How can the block and axis mindset, which has become so entrenched, be overcome?

Corm: Definitely not by these endless “civilization-dialogues” that are currently so fashionable and that merely serve to underpin the Huntingtonian thesis that differing anthropological characteristics and differing religious, cultural, and political values are the cause of violence and wars.

The only way to a dialogue at eye level is to address issues that are considered taboo in the West: the invasion and occupation of Arab territories; the plight of invaded and still occupied populations (Palestinians, Lebanese, Iraqis); the Israeli settlements in the Palestinian West Bank, which contravene the Geneva Convention; the application of double standards when implementing UN Security Council resolutions; the special status and treatment afforded by Western States to the State of Israel in the region.

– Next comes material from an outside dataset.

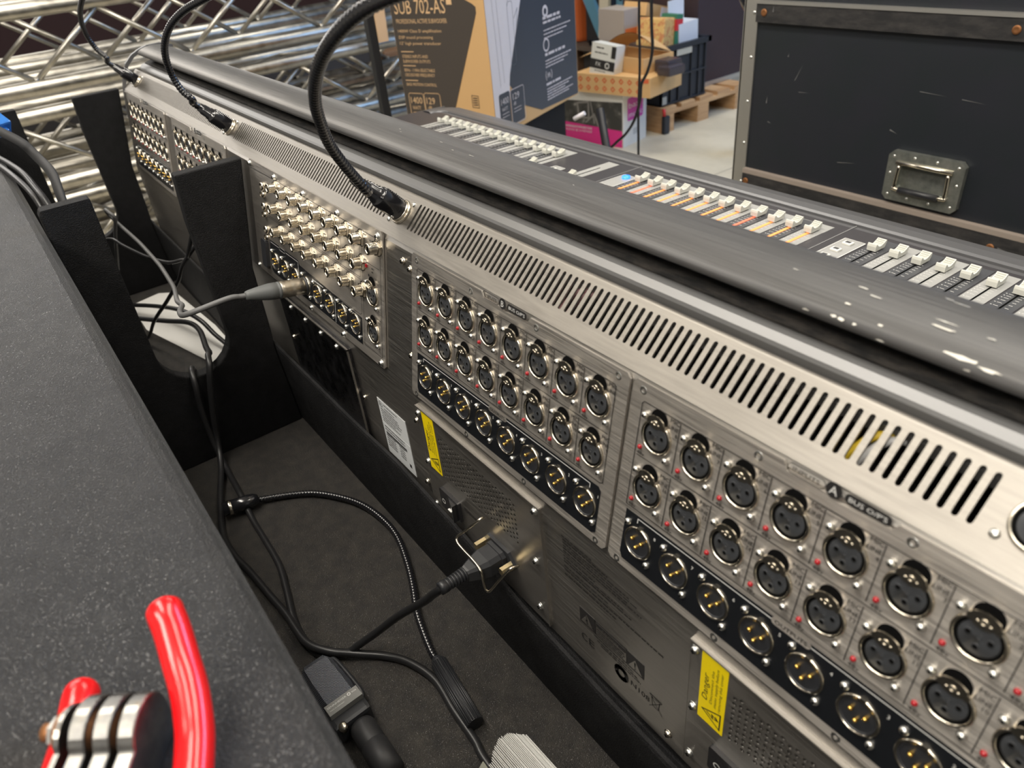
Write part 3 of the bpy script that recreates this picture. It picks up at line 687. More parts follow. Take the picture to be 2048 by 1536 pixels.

Why was Iraq brutally punished for its invasion of Kuwait in 1991, while Israel got away with its occupation of Egyptian, Lebanese, Syrian, and Palestinian territories in 1967, 1978, 1982, and 2006? Why should Israel, India, and Pakistan develop atomic energy and atomic bombs without having to suffer embargoes and sanctions, but not Iran?

Even the North Korean dictatorship is handled more carefully than Iraq or Iran. Why is the public in the West so outraged by Palestinian suicide bombers but so unmoved by the suicide bomb attacks perpetrated by Tamil Tiger guerrillas in Sri Lanka that began in 1987 or the same type of bloody Chechen resistance to Russia? As long as the West does not apply international laws and moral standards equally, but instead chooses to apply one law to Judaism and another to Islam, Christianity, or Buddhism, its attempts to start a dialogue appears ridiculous, if not cynical.